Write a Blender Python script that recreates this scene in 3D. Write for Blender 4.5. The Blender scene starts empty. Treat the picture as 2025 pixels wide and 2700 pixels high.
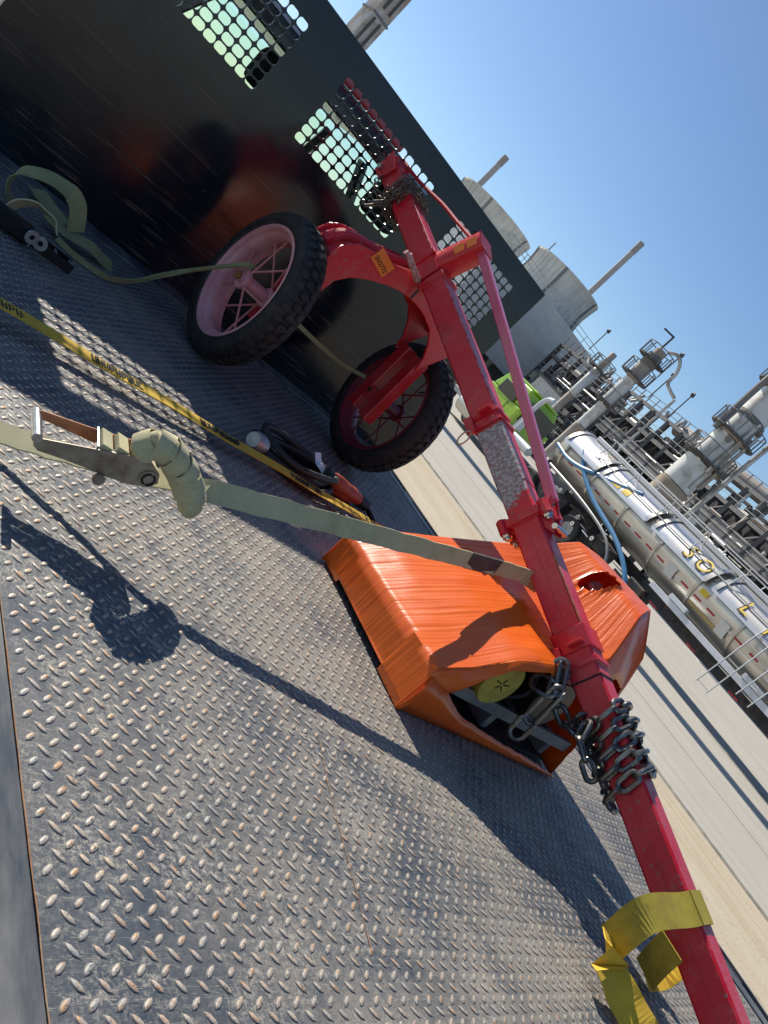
import bpy, bmesh, math, random
import numpy as np
from mathutils import Vector, Matrix, noise as mnoise

random.seed(7)
R = math.radians
S = bpy.context.scene
COL = S.collection
GZ = -1.2                                   # ground height; the truck deck is z = 0

# ------------------------------------------------------------------ camera
cam_d = bpy.data.cameras.new('camera')
cam_d.sensor_fit = 'VERTICAL'; cam_d.sensor_height = 24.0; cam_d.lens = 19.383
cam_d.clip_start = 0.02; cam_d.clip_end = 3000
cam = bpy.data.objects.new('camera', cam_d); COL.objects.link(cam)
right = Vector((0.57629406, -0.39439881, 0.71577562))
down = Vector((0.40888035, -0.61919432, -0.67038441))
fwd = Vector((0.70760301, 0.67900514, -0.19557608))
m = Matrix.Identity(4)
for i in range(3):
    m[i][0] = right[i]; m[i][1] = -down[i]; m[i][2] = -fwd[i]
m[0][3], m[1][3], m[2][3] = -2.96311, -3.18529, 0.66850
cam.matrix_world = m
S.camera = cam

# ------------------------------------------------------------------ sky, sun, exposure
W = bpy.data.worlds.new('World'); S.world = W; W.use_nodes = True
nt = W.node_tree; nt.nodes.clear()
wo = nt.nodes.new('ShaderNodeOutputWorld'); bg = nt.nodes.new('ShaderNodeBackground')
sky = nt.nodes.new('ShaderNodeTexSky'); sky.sky_type = 'NISHITA'; sky.sun_disc = False
SUN_EL, SUN_AZ = 35.0, -1.6                 # azimuth from +Y towards +X
sky.sun_elevation = R(SUN_EL); sky.sun_rotation = R(SUN_AZ % 360)
sky.altitude = 0; sky.air_density = 1.0; sky.dust_density = 0.2; sky.ozone_density = 5.0
bg.inputs['Strength'].default_value = 0.088
nt.links.new(sky.outputs[0], bg.inputs[0]); nt.links.new(bg.outputs[0], wo.inputs[0])
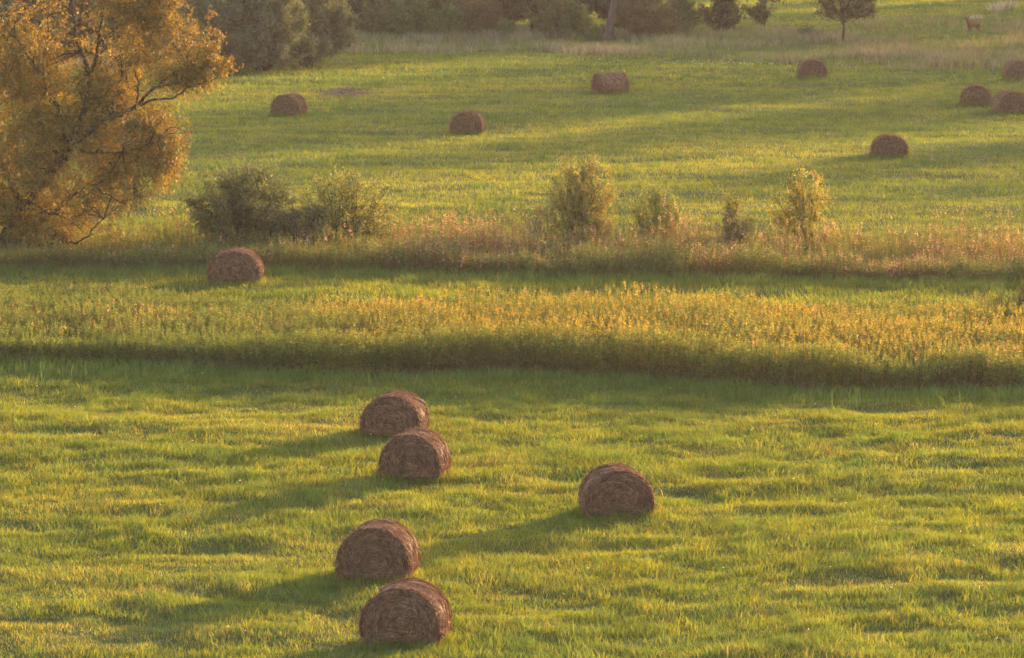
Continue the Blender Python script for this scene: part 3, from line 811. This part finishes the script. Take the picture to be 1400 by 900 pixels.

- The task
Every line of the data should be copied as it stands, without the images.

- The reply
Write a Blender Python script that recreates this scene in 3D. Write for Blender 4.5. The Blender scene starts empty. Treat the picture as 2025 pixels wide and 2700 pixels high.
import bpy, bmesh, math, random
import numpy as np
from mathutils import Vector, Matrix, noise as mnoise

random.seed(7)
R = math.radians
S = bpy.context.scene
COL = S.collection
GZ = -1.2                                   # ground height; the truck deck is z = 0

# ------------------------------------------------------------------ camera
cam_d = bpy.data.cameras.new('camera')
cam_d.sensor_fit = 'VERTICAL'; cam_d.sensor_height = 24.0; cam_d.lens = 19.383
cam_d.clip_start = 0.02; cam_d.clip_end = 3000
cam = bpy.data.objects.new('camera', cam_d); COL.objects.link(cam)
right = Vector((0.57629406, -0.39439881, 0.71577562))
down = Vector((0.40888035, -0.61919432, -0.67038441))
fwd = Vector((0.70760301, 0.67900514, -0.19557608))
m = Matrix.Identity(4)
for i in range(3):
    m[i][0] = right[i]; m[i][1] = -down[i]; m[i][2] = -fwd[i]
m[0][3], m[1][3], m[2][3] = -2.96311, -3.18529, 0.66850
cam.matrix_world = m
S.camera = cam

# ------------------------------------------------------------------ sky, sun, exposure
W = bpy.data.worlds.new('World'); S.world = W; W.use_nodes = True
nt = W.node_tree; nt.nodes.clear()
wo = nt.nodes.new('ShaderNodeOutputWorld'); bg = nt.nodes.new('ShaderNodeBackground')
sky = nt.nodes.new('ShaderNodeTexSky'); sky.sky_type = 'NISHITA'; sky.sun_disc = False
SUN_EL, SUN_AZ = 35.0, -1.6                 # azimuth from +Y towards +X
sky.sun_elevation = R(SUN_EL); sky.sun_rotation = R(SUN_AZ % 360)
sky.altitude = 0; sky.air_density = 1.0; sky.dust_density = 0.2; sky.ozone_density = 5.0
bg.inputs['Strength'].default_value = 0.088
nt.links.new(sky.outputs[0], bg.inputs[0]); nt.links.new(bg.outputs[0], wo.inputs[0])
Continue the Blender Python script for this scene: part 3, from line 811. This part finishes the script. Take the picture to be 1400 by 900 pixels.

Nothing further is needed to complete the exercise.